On the Question of Self-determination

 The proletariat demands a democracy that rules out the forcible retention of any one of the nations within the bounds of the state.
–V. I. Lenin, “The National Programme of the RSDLP”

 In theory the concept of self-determination means the right of a nation or nationality to secede from the state that rules it, leading to the creation of either its own independent nation state or joining in other nation state. Though this right emanated as a bourgeoisie right, but something that has been denied by both the pre-capitalist rules and then later by the bourgeoisie in power.

Something that needs to be clarified is that wherever in the Marxist literature this question on the “right of nations to self-determination” has been dealt, it is unambiguously clear that this right has always been understood to mean the right to secession. When some section raised doubts on the meaning of the “right to self-determination”, Lenin candidly explained that it meant right to secession and nothing else.

 To quote Lenin again where he says;

“The Semkovskys, Liebmans and Yurkeviches who doubt this and declare that §9 is “vague”, etc., do so only because of their sheer ignorance or carelessness. As far back as 1902, Plekhanov, in Zarya, defended “the right to self-determination” in the draft programme, and wrote that this demand, while not obligatory upon bourgeois democrats, was “obligatory upon Social-Democrats”. “If we were to forgot it or hesitate, to advance it,” Plekhanov wrote, “for fear of offending the national prejudices of our fellow-countrymen of Great-Russian nationality, the call … ‘workers of all countries, unite!’ would be a shameful lie on our lips….”( The Right of Nations to Self-Determination)”
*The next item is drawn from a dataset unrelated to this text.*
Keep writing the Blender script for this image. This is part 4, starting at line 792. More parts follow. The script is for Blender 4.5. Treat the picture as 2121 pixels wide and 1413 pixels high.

As a general rule Lenin and Stalin never advocated actual secession in general, but the question was to be answered on case to case basis. As Marxist both of them advocated and stressed the advantages of large and unified states having large economic wherewithal of industrial and finance. But in case where the proletariat was able to win over the masses and had a commanding power in oppressed nations, right to secede had to be supported and defended. But in such situation, where the power would go to bourgeoisie or the reactionary class, such movement was to be not only not supported but was to be opposed in totality

 

For Marxists the defence of the right to self-determination is a principled programmatic weapon. One that is designed to help achieve revolutionary consciousness and establishment of the dictatorship of proletariat and future socialist society. Lenin and Stalin not only discussed this as theoretical exercise but also practised it. This was evident in Lenin’s change of tactics while dealing with the colonial and Independence question. Initially Lenin’s stance was that the development of new bourgeois national states in colonies where independence movement was led by the bourgeoisie party (like Congress in India, Kuomintang in China) was progressive in comparison with pre-capitalist conditions. Later, he changed his stance as the new epoch developed, he stressed that nationalist consciousness in colonial countries was progressive in the passing sense in a way that it helped awakening the political awareness among the masses for a need to fight the common enemy of imperialism.

However, it would not be correct to understand that Lenin was a nationalist, this stance was similar to Marx supporting bourgeois national development versus feudalism, one that did not place Marx in unison with Liberal or nationalist thinkers. Marx and Lenin only gave conditional support to national movements, when they saw them as necessary and progressive. They were only a means to their real and explicit goal, proletarian internationalism.